[Pythonmac-SIG] Building extension modules with Xcode 5

Andrew Barnert abarnert at yahoo.com
Fri Oct 25 01:50:38 CEST 2013


If you use a binary installer of Python 2.7.5, 3.3.2, or 3.4.0a4 from python.org on either 10.8 or 10.9, and you have Xcode 5, you can't build any C extension modules, because you don't have a compiler named "gcc-4.2".

What should users be doing until this is fixed?

The workaround that everyone suggests, setting CC=clang CXX=clang++, does not work for many packages because they depend on other variables (MAINCC, LINKCC, or, worst of all, CONFIG_ARGS, which you don't want to try passing on the command line).

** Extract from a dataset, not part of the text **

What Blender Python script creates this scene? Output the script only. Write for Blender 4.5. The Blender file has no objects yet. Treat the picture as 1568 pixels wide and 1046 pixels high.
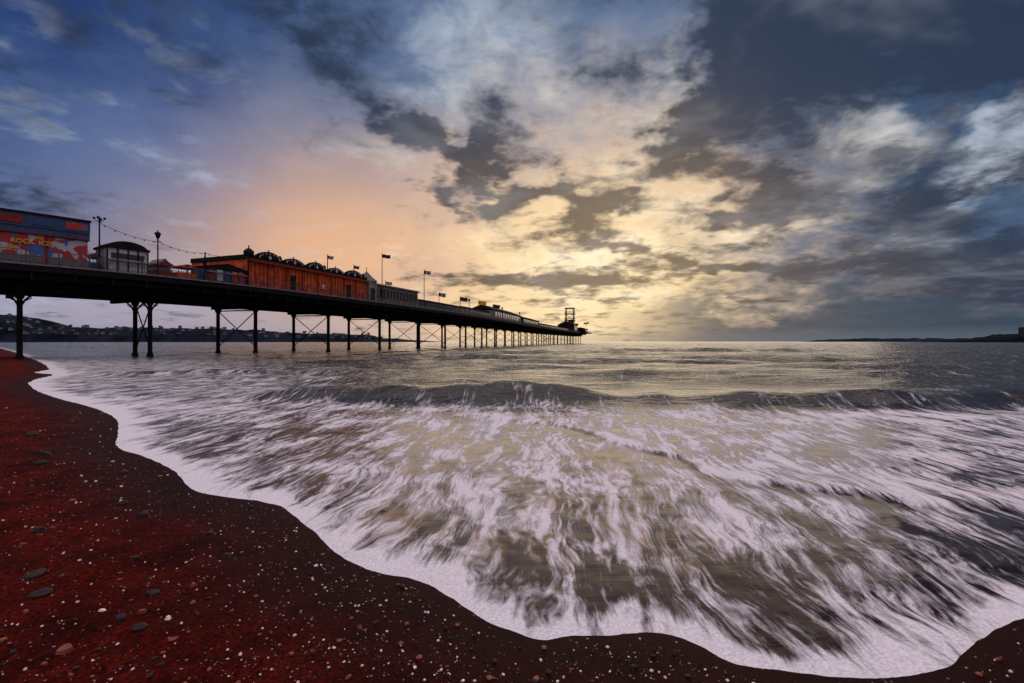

The best workarounds that I've discovered are: (1) use a Homebrew or manually-built Python instead of the installers from python.org, or (2) keep an old machine around (ideally with OS X 10.6.8 and Xcode 3.2.6, but at least with OS X 10.8.5 and Xcode 4.6.3) and build all your Python extensions there. Neither one of these seems very novice-friendly.

You can also hack up /Library/Frameworks/Python.framework/Versions/X.Y/lib/pythonX.Y/config-X.Ym/Makefile, or create a bunch of symlinks to trick the dev environment into working, but those seem much less like good ideas.

Meanwhile, what's the plan to fix this? I've seen http://bugs.python.org/issue19019, but that doesn't seem likely to be resolved soon, or to be ported back to 3.3 and 2.7.


If there isn't one, I think there may be a simple solution: Change the default darwin compiler from gcc-4.2 to gcc or cc; make new builds of 2.7.5, 3.3.2, and 3.4.0a4; test and ship.

I believe that may break Xcode 3.1, but not Xcode 3.2, because Xcode 3.2's gcc and cc are both gcc 4.2, not gcc 4.0. (Unfortunately, I do not have a test machine at the moment to verify this.) Meanwhile, in Xcode 4.2-4.6.3, gcc and cc are both llvm-gcc-4.2, and in 5.0-5.0.1, they're both clang, but since those are the closest things those environment have to gcc 4.2 anyway, that's not a problem.

What I have verified is this: On OS X 10.7.5, with Xcode 4.1.0, build Python 3.3.2 with gcc and the 10.6 SDK. Install the result on a machine with OS X 10.9.0 and Xcode 5.0.1. Use it to install and test numpy, lxml, and appscript.